Chapter 16: How has motherhood affected your writing life? Your writing?

Bynum: I have to confess that I usually blame motherhood for the erratic nature of my writing life, but I’m beginning to realize that this is unfair. I tend to forget that just a few months after my daughter was born, I started my first university teaching job, and my job required that I commute 115 miles each way. So now, in retrospect, I don’t think it was just motherhood that kept me from maintaining a regular writing practice. There were other forces at work, too.

But motherhood has been the most wonderful distraction from writing, and I don’t regret at all the time I’ve taken away from writing in order to be with my daughter. And inevitably, my work is much more interested in the pleasures and terrors of parenting than it was before. I’ve always liked writing about families, but before I tended to take the kids’ perspective, and now I can’t help but think as the parent.
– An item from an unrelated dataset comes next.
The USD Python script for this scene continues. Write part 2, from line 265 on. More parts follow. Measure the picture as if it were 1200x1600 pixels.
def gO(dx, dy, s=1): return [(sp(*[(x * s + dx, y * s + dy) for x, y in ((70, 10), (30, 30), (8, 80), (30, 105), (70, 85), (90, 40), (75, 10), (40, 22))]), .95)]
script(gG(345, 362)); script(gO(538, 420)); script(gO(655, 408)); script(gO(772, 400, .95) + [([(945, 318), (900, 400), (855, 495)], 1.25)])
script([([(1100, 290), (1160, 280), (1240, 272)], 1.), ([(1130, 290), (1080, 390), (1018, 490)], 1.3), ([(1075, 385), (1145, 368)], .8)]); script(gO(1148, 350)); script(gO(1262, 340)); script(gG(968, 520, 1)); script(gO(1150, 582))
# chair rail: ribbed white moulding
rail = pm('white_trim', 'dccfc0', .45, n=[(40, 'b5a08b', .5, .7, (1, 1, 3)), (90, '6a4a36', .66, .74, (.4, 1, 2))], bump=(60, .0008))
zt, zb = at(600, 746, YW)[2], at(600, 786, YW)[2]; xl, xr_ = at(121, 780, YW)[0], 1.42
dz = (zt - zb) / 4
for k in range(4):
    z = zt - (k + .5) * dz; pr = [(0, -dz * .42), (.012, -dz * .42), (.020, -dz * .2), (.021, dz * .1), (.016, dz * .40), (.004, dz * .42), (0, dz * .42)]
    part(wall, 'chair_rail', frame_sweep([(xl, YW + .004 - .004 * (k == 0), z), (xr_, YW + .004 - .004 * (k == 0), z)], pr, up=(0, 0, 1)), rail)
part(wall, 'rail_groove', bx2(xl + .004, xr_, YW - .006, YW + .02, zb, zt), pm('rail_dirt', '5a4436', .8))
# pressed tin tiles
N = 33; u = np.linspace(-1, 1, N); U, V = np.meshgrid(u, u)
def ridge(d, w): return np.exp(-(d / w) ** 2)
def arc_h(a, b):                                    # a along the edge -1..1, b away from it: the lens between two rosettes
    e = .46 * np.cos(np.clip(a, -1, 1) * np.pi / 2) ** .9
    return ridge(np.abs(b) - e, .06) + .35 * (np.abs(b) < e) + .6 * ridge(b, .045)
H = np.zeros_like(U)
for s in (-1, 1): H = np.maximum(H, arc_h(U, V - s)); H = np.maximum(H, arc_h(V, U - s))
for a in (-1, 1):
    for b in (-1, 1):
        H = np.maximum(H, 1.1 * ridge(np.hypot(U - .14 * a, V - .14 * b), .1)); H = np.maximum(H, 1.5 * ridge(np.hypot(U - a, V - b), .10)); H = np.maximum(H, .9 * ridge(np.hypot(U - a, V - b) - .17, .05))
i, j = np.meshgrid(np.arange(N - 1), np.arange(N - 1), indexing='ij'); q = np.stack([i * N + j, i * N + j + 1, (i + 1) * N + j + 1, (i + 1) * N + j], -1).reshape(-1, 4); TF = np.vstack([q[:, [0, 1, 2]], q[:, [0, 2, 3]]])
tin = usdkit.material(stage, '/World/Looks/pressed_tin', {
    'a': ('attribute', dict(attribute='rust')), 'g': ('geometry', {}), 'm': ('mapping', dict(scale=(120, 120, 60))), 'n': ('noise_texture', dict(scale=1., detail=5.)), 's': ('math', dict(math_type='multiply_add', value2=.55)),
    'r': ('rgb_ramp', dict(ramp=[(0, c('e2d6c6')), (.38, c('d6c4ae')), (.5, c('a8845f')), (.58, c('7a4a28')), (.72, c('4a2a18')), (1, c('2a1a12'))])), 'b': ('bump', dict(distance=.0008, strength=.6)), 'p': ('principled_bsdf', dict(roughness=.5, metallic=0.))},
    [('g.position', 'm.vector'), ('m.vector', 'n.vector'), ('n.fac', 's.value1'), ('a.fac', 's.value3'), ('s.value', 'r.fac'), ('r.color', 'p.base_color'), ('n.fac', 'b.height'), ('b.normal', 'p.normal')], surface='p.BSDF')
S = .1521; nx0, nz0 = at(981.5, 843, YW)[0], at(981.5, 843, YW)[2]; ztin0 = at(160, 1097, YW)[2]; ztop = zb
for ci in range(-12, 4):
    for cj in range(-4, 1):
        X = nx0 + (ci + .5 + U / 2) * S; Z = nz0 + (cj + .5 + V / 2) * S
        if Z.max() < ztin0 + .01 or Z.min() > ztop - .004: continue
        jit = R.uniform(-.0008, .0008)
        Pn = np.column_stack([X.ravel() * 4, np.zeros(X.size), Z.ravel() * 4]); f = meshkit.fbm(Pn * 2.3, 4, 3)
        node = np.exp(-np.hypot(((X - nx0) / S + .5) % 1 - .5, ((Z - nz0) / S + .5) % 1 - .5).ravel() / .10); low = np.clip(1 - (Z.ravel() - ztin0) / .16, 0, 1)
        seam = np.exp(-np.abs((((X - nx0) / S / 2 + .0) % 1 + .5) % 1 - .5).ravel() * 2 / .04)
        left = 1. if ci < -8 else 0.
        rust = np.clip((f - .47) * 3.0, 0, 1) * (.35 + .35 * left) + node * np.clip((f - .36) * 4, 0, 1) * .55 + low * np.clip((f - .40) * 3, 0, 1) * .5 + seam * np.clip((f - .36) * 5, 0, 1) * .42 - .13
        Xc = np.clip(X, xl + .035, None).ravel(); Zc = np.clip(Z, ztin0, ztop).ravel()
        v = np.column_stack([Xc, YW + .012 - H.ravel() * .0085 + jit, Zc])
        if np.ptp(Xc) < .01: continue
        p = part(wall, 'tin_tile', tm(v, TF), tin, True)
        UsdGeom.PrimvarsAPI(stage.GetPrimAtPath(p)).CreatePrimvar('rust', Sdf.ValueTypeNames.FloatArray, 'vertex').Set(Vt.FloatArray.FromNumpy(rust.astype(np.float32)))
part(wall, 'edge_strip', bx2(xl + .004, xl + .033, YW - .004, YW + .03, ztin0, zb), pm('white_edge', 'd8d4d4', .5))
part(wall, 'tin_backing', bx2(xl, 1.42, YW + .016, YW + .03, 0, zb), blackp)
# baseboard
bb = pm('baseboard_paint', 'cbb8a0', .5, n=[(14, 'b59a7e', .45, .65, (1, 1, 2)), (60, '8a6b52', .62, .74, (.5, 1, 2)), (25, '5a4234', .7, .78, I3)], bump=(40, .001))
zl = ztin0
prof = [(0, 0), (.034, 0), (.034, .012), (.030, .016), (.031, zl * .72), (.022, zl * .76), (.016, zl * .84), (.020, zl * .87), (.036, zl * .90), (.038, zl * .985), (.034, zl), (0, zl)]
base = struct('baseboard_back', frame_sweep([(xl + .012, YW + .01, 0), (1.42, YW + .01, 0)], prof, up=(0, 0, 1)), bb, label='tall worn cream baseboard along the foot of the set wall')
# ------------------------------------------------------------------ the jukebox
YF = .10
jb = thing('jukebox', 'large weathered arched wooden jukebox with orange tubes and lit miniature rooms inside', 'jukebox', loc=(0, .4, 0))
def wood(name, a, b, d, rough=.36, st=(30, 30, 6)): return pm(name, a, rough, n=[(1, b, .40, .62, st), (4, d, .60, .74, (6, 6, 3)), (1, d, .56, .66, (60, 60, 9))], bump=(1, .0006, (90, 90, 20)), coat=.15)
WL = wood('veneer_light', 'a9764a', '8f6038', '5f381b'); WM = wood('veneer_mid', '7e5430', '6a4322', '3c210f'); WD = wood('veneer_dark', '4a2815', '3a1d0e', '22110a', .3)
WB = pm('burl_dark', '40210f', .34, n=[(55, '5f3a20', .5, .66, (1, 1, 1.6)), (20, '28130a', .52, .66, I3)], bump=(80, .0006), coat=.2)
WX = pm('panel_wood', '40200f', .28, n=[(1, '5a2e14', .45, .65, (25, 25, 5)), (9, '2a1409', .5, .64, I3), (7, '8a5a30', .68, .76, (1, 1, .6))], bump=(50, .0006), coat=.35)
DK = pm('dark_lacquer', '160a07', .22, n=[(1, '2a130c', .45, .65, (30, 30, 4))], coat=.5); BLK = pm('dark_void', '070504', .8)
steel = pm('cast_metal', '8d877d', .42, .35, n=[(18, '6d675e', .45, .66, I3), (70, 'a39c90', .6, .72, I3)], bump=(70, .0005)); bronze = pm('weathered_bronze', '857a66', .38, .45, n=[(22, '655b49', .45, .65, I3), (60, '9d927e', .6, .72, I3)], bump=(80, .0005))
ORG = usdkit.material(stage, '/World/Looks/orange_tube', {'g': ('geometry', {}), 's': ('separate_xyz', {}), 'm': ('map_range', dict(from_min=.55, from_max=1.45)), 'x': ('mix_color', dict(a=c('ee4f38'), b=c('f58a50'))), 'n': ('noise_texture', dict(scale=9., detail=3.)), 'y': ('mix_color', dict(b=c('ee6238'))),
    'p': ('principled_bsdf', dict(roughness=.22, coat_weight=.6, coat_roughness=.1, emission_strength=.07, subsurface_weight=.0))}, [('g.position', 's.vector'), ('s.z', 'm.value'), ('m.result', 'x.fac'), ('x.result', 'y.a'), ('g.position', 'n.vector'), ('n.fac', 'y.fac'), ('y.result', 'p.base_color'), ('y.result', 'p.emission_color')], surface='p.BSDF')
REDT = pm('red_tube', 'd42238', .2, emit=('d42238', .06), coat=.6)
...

Also, it’s been so much fun to revisit my favorite books from when I was a kid. I just started reading the Ramona books with my daughter and I can’t get over Beverly Cleary’s delightful prose style and her insight into how children think. Rereading her now, I realize that she must be the original source of words I still use all the time, like “cross” and “shabby.” And she has such a great way with verbs: a little boy “scrubbing away” with a blue crayon to make a sky, a dog “whiffling” around a trashcan.

Chapter 16: In an interview with The New Yorker, you mentioned that writing and doubt have always gone hand in hand for you. Can you elaborate a bit on that point? How have you managed to keep doubt under your thumb long enough to press forward?

Bynum: Usually it’s sheer necessity that keeps me pressing forward. I don’t like the pressure created by deadlines and contracts, but it has proven useful. The shame of missing a deadline or failing to fulfill a commitment is a powerful incentive for me—so social shame is my best defense against the paralysis of artistic doubt.

Chapter 16: In Ms. Hempel Chronicles, I love your exquisite detailing of the small ways in which the students rub off on Ms. Hempel, for better and worse (the slang, the blue nail polish, the spelling errors!), and she on them. I cringe a little at this question but I simply cannot resist asking it: in writing the book, how closely did you cleave to your own experience as a seventh-grade teacher? (Did you, too, answer anonymous questions about semen and oral sex before a room full of kids?)

Bynum: Oh, I shamelessly mined my own teaching experiences for much of the details, and even the events, in Ms. Hempel Chronicles. I began writing the stories as a way of trying to sort through and make sense of those years. When I left teaching, I felt both enormous relief and a very sharp sense of loss, and though the book isn’t in any way an accurate or faithful account of my real-life experiences, it came out of a prolonged attempt to understand why I felt that way.

Chapter 16: I was struck by how hard Ms. Hempel works at her job, how seriously she takes it, and yet how repeatedly she doubts her performance. “It was a terrible responsibility: to render, in a recognizable way, something as ineffable as another human being, particularly a young one,” she reflects upon having to prepare “anecdotals” for each of her students. This pressure, this level of devotion, this perennial second-guessing—are they endemic to English teachers particularly?

Bynum: I think this might be more endemic to young or inexperienced teachers than to English teachers in particular; my sense is that you’ll find some degree of doubt (paired with intense dedication) in most new teachers, no matter what subject they teach. It’s tempting for me to surmise that English teachers, many of whom probably have been serious book-lovers for much of their lives, tend to be more introspective (and as a result, perhaps more angst-ridden) than others. But even as I write this I am already thinking of several examples that disprove my theory!